Monday, March 17, 2014

Photos, Perception, Memory and Jeff Wall





It seems timely as I write this post , that I am listening to a CBC Ideas radio program, The Crooked Path about the artist Jeff Wall. He had been one of my painting instructors and one of my Art History teachers, when I attended at the Nova Scotia College of Art and Design. At the time, I was not interested in his work, as then he was quite involved with conceptual art. Though I was attending an art school primarily involved in conceptual art, I wasn't much interested.  Jeff Wall struck me then, as very serious, rather aloof and highly intelligent.

Today I feel differently about Jeff Wall. I greatly respect his ideas and concepts, which I find very compelling. and the way he expresses how he views seeing and photography is, I believe, complex and deep. I so appreciate his direct affinity and connection with, and love of literature. He is a philosopher I think, and uses photography as his vehicle, to impart he's ideas to others in a powerful  and profound way.

 I absolutely love photography, especially old sepia, black and white photographs. There is really something magical and metaphysically powerful about it. The photograph lets us see out of a window, or into a window  to a world as we might perceive it to be, whether it is based on truth or imagination.

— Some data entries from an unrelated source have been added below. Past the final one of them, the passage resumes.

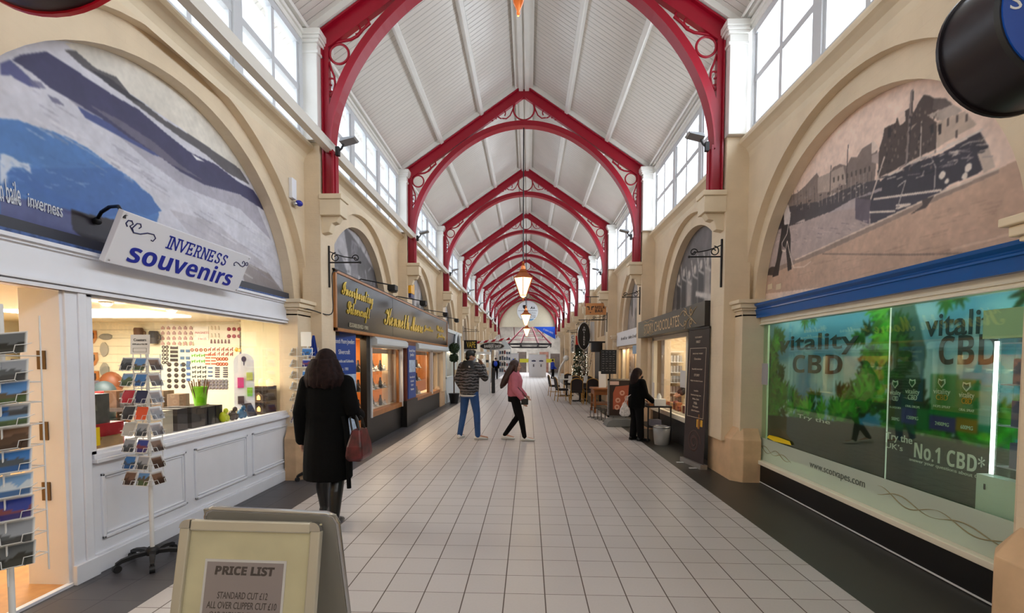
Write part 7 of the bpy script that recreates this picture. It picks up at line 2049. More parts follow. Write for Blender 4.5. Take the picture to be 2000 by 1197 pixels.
# ------------------------------------------------------------------ right side, beyond the chocolate shop
r = front('milk_bar_front', 'cream panelled shop front with a white fascia next to the chocolate shop', 'shopfront', 2.98, 12.2, 16.0, 1, WOOD_W, mat('tan painted timber', (214, 182, 140), .5), DIMW, (2.05, 2.5), 2, .55)
text('lettering', 'the milk bar · shakes & waffles', mat('grey print', (120, 120, 126), .5), r, 'R', (2.935, 14.1, 2.28), w=2.4, h=.1)
area('milk_bar_light', (3.13, 14.2, 1.95), (0, 0, 0), .15, 3.0, 18, (1, .85, .6))
solo('blue_sign', MB().box(2.96, 12.7, 1.78, 2.97, 13.7, 2.02), mat('pale blue sign', (150, 180, 210), .4), 'pale blue sign at the top of the milk bar window', 'sign')
for k in (3, 4, 5, 6, 7, 8):
    y0, y1 = TY(k) + .6, TY(k + 1) - .5
    front('shopfront', '%s shop front below the arch on the right, %s along the hall' % (['tan', 'dark', 'cream'][k % 3], ORD[k]), 'shopfront', 2.98, y0, y1, 1, [mat('tan painted timber', (214, 182, 140), .5), BLACKW, CREAMW][k % 3], [mat('tan painted timber', (214, 182, 140), .5), BLACKW, CREAMW][k % 3], DIMW)
    area('shop_light', (3.13, TY(k) + 2.4, 1.94), (0, 0, 0), .15, 3.0, 14, (1.0, .82, .58))
r = thing('hanging_sign', 'tan board sign lettered MILK BAR with a cow face, hung from a bracket', 'sign', (2.29, 16.4, 3.14)); part('board', MB().box(1.94, 16.38, 3.14, 2.635, 16.42, 3.53), mat('tan sign board', (206, 140, 84), .5), r)
text('lettering', '𝗠𝗜𝗟𝗞', BLACKP, r, 'F', (2.43, 16.378, 3.39), w=.34, h=.1, offset=0.0); text('lettering', '𝗕𝗔𝗥', BLACKP, r, 'F', (2.39, 16.378, 3.27), w=.27, h=.1)
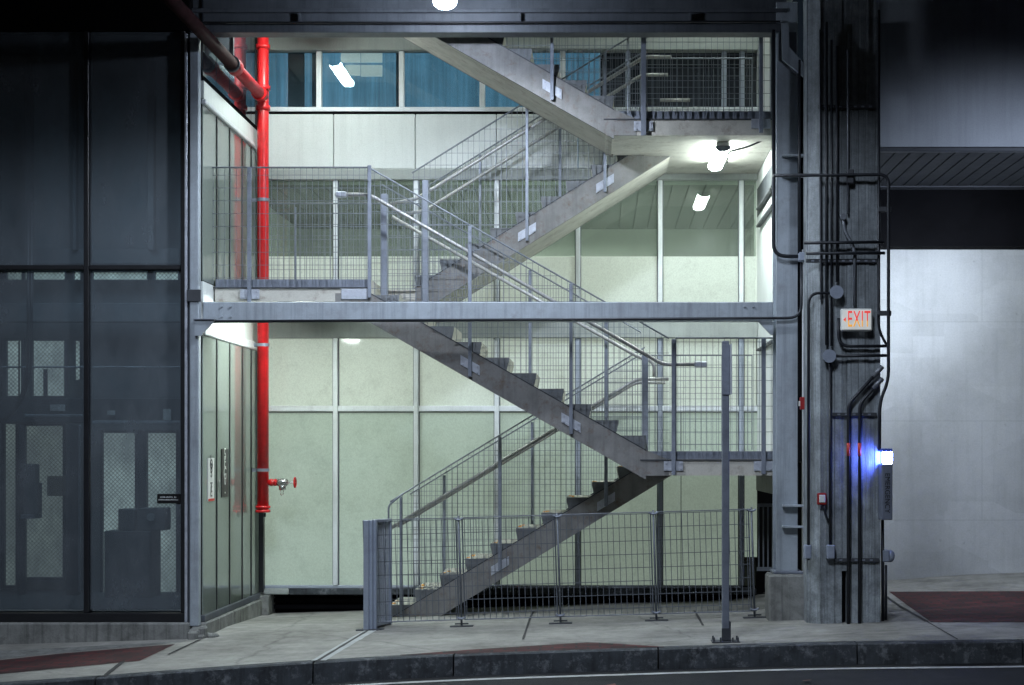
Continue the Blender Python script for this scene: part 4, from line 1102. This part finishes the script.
# hanger of the overhead pipe
o = MB().disc((xp, 16.9, zj), (0, 1, 0), rp+.022, .05, 20).box(xp-.02, xp+.02, 16.88, 16.92, zj+rp, 7.2).build('pipe_hanger', M['dark'], sp)

# ------------------------------------------------------------------ mesh fence panels
YF = 16.4; FW, FH = 1.0, 1.14
def fence_panel(label, group):
    o = thing('fence_panel', (0, 0, 0), label, 'fence', group)
    mb = MB(); grid_wires(mb, [(.02, .07), (FW-.02, .07), (FW-.02, FH-.03), (.02, FH-.03)], 0, .0605, .138, .0034)
    mb.tube([(.01, 0, FH-.02), (FW-.01, 0, FH-.02)], .006, 6); mb.tube([(.01, 0, .07), (FW-.01, 0, .07)], .007, 6)
    mb.tube([(.015, 0, .07), (.015, 0, FH-.02)], .008, 6); mb.tube([(FW-.03, 0, .07), (FW-.03, 0, FH-.02)], .008, 6)
    mb.build('mesh', M['fence'], o)
    p = MB().tube([(FW, -.02, .0), (FW, -.02, FH)], .0115, 10).build('post', M['fence'], o, smooth=True)
    q = MB().box(FW-.12, FW+.12, -.06, .02, .0, .012, bev=.003); q.tube([(FW-.07, -.02, .03), (FW+.07, -.02, .03)], .008, 6); q.build('foot', M['dark'], p)
    for zz in (FH-.03, .09):
        c = MB(); c.tube([(FW-.045, -.03, zz+.01), (FW-.02, -.03, zz-.006), (FW+.02, -.03, zz-.006), (FW+.045, -.03, zz+.01)], .011, 8)
        c.build('clip', M['galv'], p)
    return o
fp = fence_panel('leftmost upright wire mesh fence panel, in front of the lowest steps', 'wire mesh fence panels')
labs = ['leftmost upright wire mesh fence panel, in front of the lowest steps', 'second wire mesh fence panel from the left, in front of the rising lower flight',
        'third wire mesh fence panel, in front of the underside of the lower flight', 'rightmost wire mesh fence panel, behind the street sign post']
xf = [X(p, YF) for p in (462, 560.7, 656.5, 754.5)]
for i, x in enumerate(xf):
    o = fp if i == 0 else copy_tree(fp)
    o.location = (x-FW, YF, gz(x-FW, YF)); o.rotation_euler = (0, -math.atan(.03), 0)
    if i == 0: o.scale = (1, 1, 1)
    o['label'] = labs[i]
fl = ['outermost folded wire panel, nearest the lift tower', 'middle folded wire panel of the upright stack', 'innermost folded wire panel, touching the standing fence']
def stack_panel():
    o = thing('fence_panel', (0, 0, 0), fl[0], 'fence', 'folded wire panels stacked at the end of the fence')
    W2 = .42; H2 = 1.13
    mb = MB()
    y = .03
    while y < W2: mb.box(-.004, .004, y-.0035, y+.0035, .05, H2-.03); y += .05
    z = .1
    while z < H2-.05: mb.box(-.014, -.0045, .02, W2, z-.006, z+.006); z += .138
    mb.build('mesh', M['galv_light'], o)
    f = MB(); f.box(-.028, .028, -.02, .02, 0, H2, bev=.004); f.box(-.022, .022, W2-.01, W2+.02, 0.01, H2-.005, bev=.004); f.box(-.02, .02, .021, W2-.011, H2-.03, H2-.006); f.box(-.02, .02, .021, W2-.011, .03, .055)
    f.build('frame', M['box_grey'], o)
    MB().box(-.1, .1, -.05, .03, -.004, .012, bev=.003).build('foot', M['dark'], o)
    return o
sp0 = stack_panel()
for i, px in enumerate((366.5, 370.0, 373.5)):
    o = sp0 if i == 0 else copy_tree(sp0)
    x = X(px, 16.3); o.location = (x, 16.3+.03*i, gz(x, 16.3)); o.rotation_euler = (0, 0, R(-11-1.5*i)); o['label'] = fl[i]

# ------------------------------------------------------------------ street sign post
px_, py_ = 725.5, 642; (x, y) = ground(px_, py_)
sg2 = thing('sign_post', (x, y, gz(x, y)), 'galvanised square sign post at the kerb with its sign turned edge on', 'post')
z0 = gz(x, y); Yp = y
w = .033
mb = MB().box(x-w, x+w, y-w, y+w, z0+.012, Z(352, Yp)+.1, bev=.006)
for k in range(40):
    zz = z0+.2+k*.055
    if zz < Z(400, Yp): mb.disc((x, y-w-.0005, zz), (0, 1, 0), .005, .003, 8)
mb.build('post', M['galv'], sg2)
MB().box(x-w-.004, x+w+.004, y-w-.010, y-w-.001, z0+.02, z0+.13).build('sleeve', M['dark'], sg2)
MB().box(x+w+.001, x+w+.012, y-w-.02, y+.03, z0+.012, z0+.19).build('sleeve', M['dark'], sg2)
MB().box(x-.13, x+.13, y-.09, y+.09, z0+.001, z0+.012, bev=.003).build('base_plate', M['dark'], sg2)
for (dx, dy) in ((-.11, -.07), (.11, -.07), (-.11, .07), (.11, .07), (-.05, -.075), (.06, -.075)):
    MB().tube([(x+dx, y+dy, z0+.01), (x+dx, y+dy, z0+.05)], .008, 8).build('bolt', M['dark'], sg2)
zt_s, zb_s = Z(345, Yp), Z(395, Yp)
sgb = MB().box(x-w*.9, x-w*.9+.012, y-.23, y+.23, zb_s, zt_s, bev=.002)
sgb = MB(); sgb.add([(x+w+.004, y-.22, zb_s), (x+w+.007, y-.22, zb_s), (x+w+.007, y+.22, zb_s), (x+w+.004, y+.22, zb_s), (x+w+.004, y-.22, zt_s), (x+w+.007, y-.22, zt_s), (x+w+.007, y+.22, zt_s), (x+w+.004, y+.22, zt_s)],
        [[3,2,1,0],[4,5,6,7],[0,1,5,4],[1,2,6,5],[2,3,7,6],[3,0,4,7]])
sgb.build('sign_blade', M['galv_light'], sg2)
MB().box(x-w-.004, x+w+.003, y-w-.014, y-w-.0015, zb_s, zt_s+.002, bev=.003).build('sign_bracket', M['galv'], sg2)

def scrap(px, py, r, mat, label, cat):
    x, y = ground(px, py); z = gz(x, y)+.004; rr = random.uniform
    if py > 660: z = rz(x, y)+.012
    mb = MB(); pts = [(x+r*math.cos(a)*rr(.6, 1.1), y+r*math.sin(a)*rr(.6, 1.1), z+rr(.0, .02)) for a in [k*math.pi/3 for k in range(6)]]
    mb.add(pts+[(x, y, z+.012)], [[k, (k+1) % 6, 6] for k in range(6)])
    mb.add([(p[0], p[1], p[2]-.003) for p in pts]+[(x, y, z+.009)], [[(k+1) % 6, k, 6] for k in range(6)])
    tag(mb.build(cat, M[mat]), label, cat)
scrap(508, 619.5, .03, 'paper', 'white paper scrap on the pavement in front of the second fence panel', 'litter')
scrap(611, 667.5, .06, 'leaf', 'reddish dead leaf in the gutter left of the sign post', 'leaf')
scrap(806, 662.5, .05, 'leaf', 'reddish dead leaf in the gutter below the concrete pedestal', 'leaf')
# ------------------------------------------------------------------ lamps
def tube_lamp(label):
    o = thing('ceiling_lamp', (0, 0, 0), label, 'lamp', 'tube lamps over the stairs')
    MB().box(-.07, .07, -.6, .6, .02, .06, bev=.01).build('tray', M['sign_white'], o)
    mb = MB(); prof = [(-.08, .019), (-.072, -.012), (-.04, -.034), (.04, -.034), (.072, -.012), (.08, .019)]
    mb.prism(prof, -.57, .57); mb.build('diffuser', M['tube'], o)
    for s_ in (-1, 1):
        e = MB(); e.prism([(a*1.06, b*1.06) for a, b in prof], s_*.571, s_*.60); e.build('end_cap', M['galv'], o)
    return o
l0 = tube_lamp('x')
spots = [((1.31, 17.52, L3-.26-.07), 'lit tube lamp under the top landing near the steel column'),
         ((-3.3, 17.3, 3.232), 'lit tube lamp under the middle landing just below the crossbeam'),
         ((-3.36, 17.4, 6.635), 'lit tube lamp high on the left mirrored in the blue windows'),
         ((1.31, 17.52, 8.83), 'lit tube lamp on the ceiling above the right end of the top landing')]
for i, (p, lab) in enumerate(spots):
    o = l0 if i == 0 else copy_tree(l0)
    o.location = p; o['label'] = lab
w = P(445, 2, 15.0)
gl = thing('girder_lamp', w, 'dazzling white globe lamp hanging in front of the top girder', 'lamp')
MB().sphere(w, .085, (1.3, 1, .8), 16, 10).build('globe', M['bulb'], gl, smooth=True)
MB().disc((w[0], w[1], w[2]+.10), (0, 0, 1), .15, .05, 20).build('housing', M['dark'], gl, smooth=True)
MB().tube([(w[0], w[1], w[2]+.12), (w[0], w[1], 6.759)], .02, 8).build('arm', M['dark'], gl)
# small wires/cables on the girder
tag(MB().tube([P(190, 22.5, 16.06), P(445, 22.5, 16.06), P(780, 21.5, 16.06)], .011, 8).build('cable', M['black']), 'black cable strung along the front of the top girder', 'cable')

def light(kind, name, loc, energy, color, target=None, **kw):
    L = bpy.data.lights.new(name, kind); L.energy = energy; L.color = color
    for k, v in kw.items(): setattr(L, k, v)
    o = bpy.data.objects.new(name, L); col.objects.link(o); o.location = loc
    if target is not None: o.rotation_euler = (Vector(target)-Vector(loc)).to_track_quat('-Z', 'Y').to_euler()
    return o
light('SPOT', 'girder_lamp_light', (w[0], w[1]-.02, w[2]-.13), 400, (.80, .89, 1.), (w[0]+.1, w[1]+.9, .5), spot_size=R(158), spot_blend=.35, shadow_soft_size=.1)
# street lamp on the near side of the road (seen mirrored in the lift glass), cut off by the overhang
light('SPOT', 'street_side_light', (-3.0, 2.0, 13.2), 6500, (.74, .84, 1.), (-1.3, 16, 1.6), spot_size=R(52), spot_blend=1., shadow_soft_size=1.6)
light('SPOT', 'street_side_light', (9.5, 11.5, 3.4), 3600, (.70, .80, 1.), (4.85, 16.5, 3.95), spot_size=R(29), spot_blend=1., shadow_soft_size=.3)  # added unseen spot from the right, put in to light the concrete girder
# wall pack hidden behind the concrete column, lighting the recess wall
light('SPOT', 'wall_lamp_light', (2.85, 16.9, 4.0), 370, (.80, .90, 1.), (5.2, 19.3, 1.6), spot_size=R(125), spot_blend=.8, shadow_soft_size=.12)
# dim lamps inside the lift tower and the room behind the clear glazing
light('AREA', 'lift_light', (-5.4, 16.6, 4.6), 55, (.75, .88, 1.), (-5.4, 18.5, 2.0), size=1.0)
light('AREA', 'room_light', (-.8, 21.5, 4.9), 330, (.90, 1., .90), (-.8, 21.5, 3), size=3.0)

# ------------------------------------------------------------------ night sky, moonlight, camera
W = bpy.data.worlds.new('World'); scene.world = W; W.use_nodes = True
nt = W.node_tree; sky = nt.nodes.new('ShaderNodeTexSky'); sky.sky_type = 'NISHITA'; sky.sun_disc = False
sky.sun_elevation = R(35); sky.sun_rotation = R(200)
nt.links.new(sky.outputs[0], nt.nodes['Background'].inputs[0]); nt.nodes['Background'].inputs[1].default_value = .002
sun = light('SUN', 'moon', (0, -10, 20), .02, (.8, .88, 1.), angle=R(.5))
sun.rotation_euler = (R(55), 0, R(-20))

cam = bpy.data.cameras.new('camera'); co = bpy.data.objects.new('camera', cam); col.objects.link(co)
co.location = (0, 0, ZE); co.rotation_euler = (R(90), 0, 0)
cam.sensor_width = 36; cam.lens = F/1024*36; cam.shift_x = (512-CX)/1024; cam.shift_y = (CY-342.5)/1024
cam.clip_start = .1; cam.clip_end = 500
scene.camera = co
vs = scene.view_settings; vs.view_transform = 'Standard'; vs.look = 'None'; vs.exposure = 0; vs.gamma = 1; vs.use_curve_mapping = False
scene.cycles.max_bounces = 8; scene.cycles.transparent_max_bounces = 12
scene.cycles.sample_clamp_indirect = 6
scene.cycles.use_denoising = True
for k in ('frost_up', 'frost_lo', 'blue_pane', 'lattice', 'lattice_dim', 'strip', 'exit_letters', 'exit_face', 'reflected_lit'):
    M[k].cycles.emission_sampling = 'NONE'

The other day I received a photograph from my cousin. It was of my grandmother, my father's mother, whom I'd never met, and sadly died the year I was born at the age of 59. I am her namesake,and never knew what she'd looked like, up until now. This was a result of family break-up and estrangement. It was a deeply moving, and emotional experience for me, seeing her photograph. I was mesmerized and entranced, finding myself starring at her face, and meticulously studying for familial facial features. I was longing to talk to her almost telepathically.

Photographs are a wonderful thing. Without them, we'd often have no trace of the past, very little, to no sense of our identity, and memory. Photography captures a moment in time, remembrances of past days, that sometimes can be paradoxically and simultaneously, feel both positive and negative. Photographs are in some ways to me, a regeneration of sorts. The photographs of the people we love, may be dead or alive. If they are dead, the photography somehow makes them come alive in our hearts, when we gaze into the photograph of them.


“I used to think that I could never lose anyone if I photographed them enough. In fact, my pictures show me how much I’ve lost.” - Nan Goldin

“Stare. It is the way to educate your eye, and more. Stare, pry, listen, eavesdrop. Die knowing something. You are not here long.”   - Walker Evans


Looking at the photograph of my grandmother, was a bitter sweet experience. I think photography can help us to see, not just in a physical manner but in a metaphysical way. We wish we could recreate and hold on to these memories that the camera has captured in fleeting time. Photography or art is a reflection of ourselves, our lives, and what it means to be human.

 I have been over the years, always seeking and searching for members of my family that I never knew, including my own father. I have now concluded that what I have been doing is trying to grasp hold of something elusive, that I can never really hold on to or have. And so today, I was a little saddened to think I have been doing this, but at the same time, I am glad I now understand this about myself a little more. This is what art I believe, helps us to do, to understand ourselves, and maybe, one of it's primary purposes.

Today perhaps, I have come to terms, and to the realization, after finally seeing my grand mother's face that   I cannot, nor will I ever, really know my grandmother, and what I have is this physical photograph. I can conjecture, imagine and even relate to certain things about her that I do know. It is a combination, based on truth and partly on my imagination, none the less, still real to me, like her love and talent for fine crafted needle work, that she was a kind, and loving mother, who tragically left this earth too young. Her heart was broken, living a life full of hardship, difficulty and struggle. I am certain, in spite of her burdens, she lived her life with faith and grace.

 “The paradox is that some of the most artistically valuable contemporary photographs are content with being photographs, are not under the same compulsion to pass themselves off - or pimp themselves out - as art. The simple truth is that the best exponents of the art of contemporary photography continue to produce work that fits broadly within the tradition of what Evans termed 'documentary style'.”